A direção equivocada de Peter Chelsom
No entanto, se o texto de Allan Loeb não contribui em nada para o envolvimento emocional do espectador com a história, a direção inteiramente genérica de Peter Chelsom acaba por afundá-lo de vez. Não tendo nenhum bom trabalho em sua longa carreira, o cineasta não tem a mínima noção de como filmar cenas de ação, cômicas ou dramáticas. No primeiro desses casos, percebam como no momento em que vemos o personagem de Gary Oldman pilotando uma nave no começo do filme, o fato de o diretor e o montador terem deixado claro ainda no meio da cena que aquilo era uma simulação tira todo o impacto que o instante poderia ter.
No que diz respeito às cenas cômicas, o momento em que o protagonista tenta entrar num ônibus é um bom exemplo da falta de destreza técnica do diretor. Investindo em um jump-cut desnecessário e mantendo a câmera muito distante da ação, o diretor acaba anulando qualquer possibilidade do espectador rir da cena.

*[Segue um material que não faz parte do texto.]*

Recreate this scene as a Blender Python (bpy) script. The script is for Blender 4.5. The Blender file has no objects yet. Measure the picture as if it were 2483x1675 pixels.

Por fim, em relação aos instantes dramáticos, veja como na conversa que os personagens de Oldman e Gugino têm sobre os erros do passado, em vez de terminar a cena cortando para um plano que mostrasse a reação comovida da atriz, ele a mantém de costas e o telefone celular dela toca imediatamente, o que quebra todo o impacto dramático do momento.
Com um visual genérico e atuações pouco inspiradas do talentoso elenco, o filme O Espaço Entre Nós será irrelevante tanto para os adultos quanto para os adolescentes. Com sérios problemas de roteiro e direção, acabou ficando no meio do caminho, não conversando nem com um público e nem com o outro. Ao final, fica apenas a constatação de que Marte ainda não teve um filme que fizesse jus à sua magnificência natural.